Não. Não são coitadinhos. Não. Não devemos ter pena. Não, eles não precisam de misericórdia. Precisam de respeito. Da devolução da sua dignidade. E, se calhar por isso, é importante que a palavra refugiados permaneça. É importante que eu fale dos refugiados, que eu volte a essa distância. Há muito para dizer. Mais ainda para fazer. É tudo tão imenso. E tão pouco. O contributo de cada um para cada refugiado é apenas devolver-lhe a dignidade que lhe foi tirada. Às vezes só por uns breves momentos. Mas já contou. Na conta da humanidade, já contou.

:::

I hid myself.  Fled away and hid myself. At home. People are searching me and I continue hidden and do not know what to do. Rehearsal responses. Test answers that are nothing more than empty pieces of words. Silence. The first time that i sat in the cafe near Skaramagas with Andreia, I spoke of refugees and she told me that there was one day that I was going to stop to call them refugees. I returned from Greece without refugees. I returned with names. People. Now what do I do? When i left i wanted to talk about refugees but now i returned full of people. i can not talk about their lives. They are my friends. Neither their names i feel i want to say. i feel the strong need to protect them and don't say a word to the ones that are waiting for my stories about them. I can talk about the camp, the squats, the volunteers, the organizations.
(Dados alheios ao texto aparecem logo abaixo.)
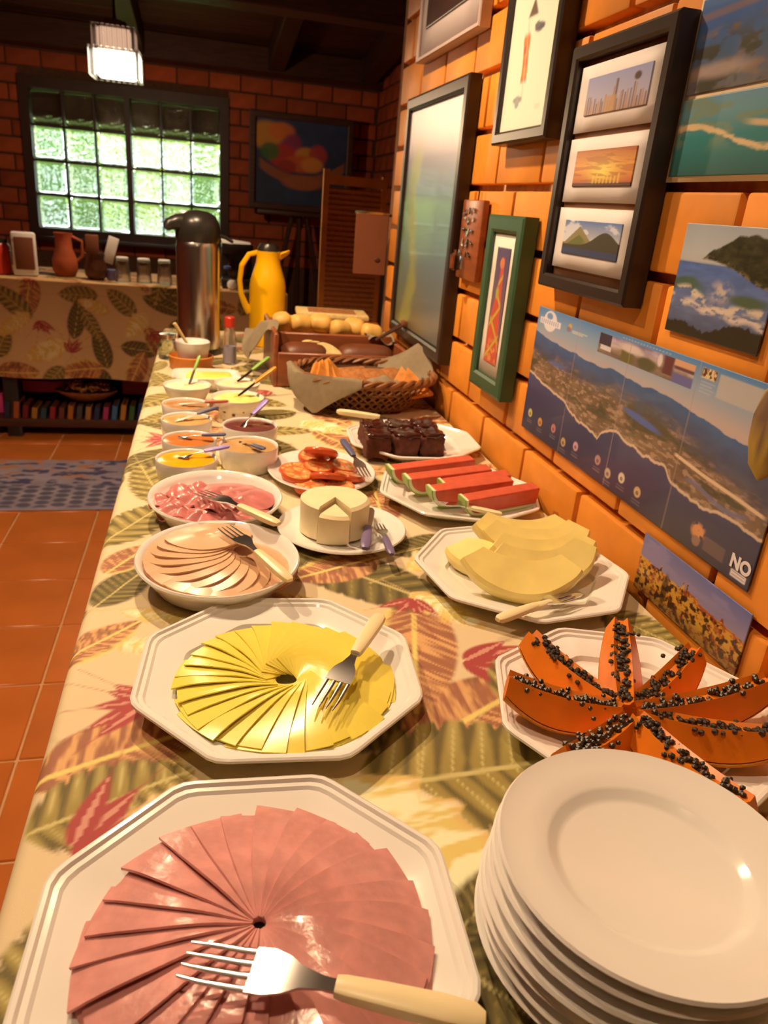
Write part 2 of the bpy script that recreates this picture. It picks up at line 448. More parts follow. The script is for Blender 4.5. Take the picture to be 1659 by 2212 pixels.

I can talk about what is missing. The despair. The life full of nothing. The tomorrow that does not exist. The unbelievable reported to me as normality. And how hard it is to look again to the life that exists around me. The certainty that no words could be enough to anyone understand this reality without actually live it. But I can. I must. Repeat to exhaustion that they are people like us. They are people like us. They are people like us. They are people like us.

THEY ARE PEOPLE LIKE US.

No. They are not poor things. No. We should not feel sorry. No, they do not need mercy. They need respect. They need their dignity. And maybe that is why it is important that the word refugees remain. It is important that I speak of refugees, that I return to this distance. There is so much to be said. More still to be done. It's all so immense. And so little. The contribution of each of us to each refugee is just give him back the dignity that was taken from him. Sometimes only for a few brief moments. But already worth it. On the account of humanity, was worth it.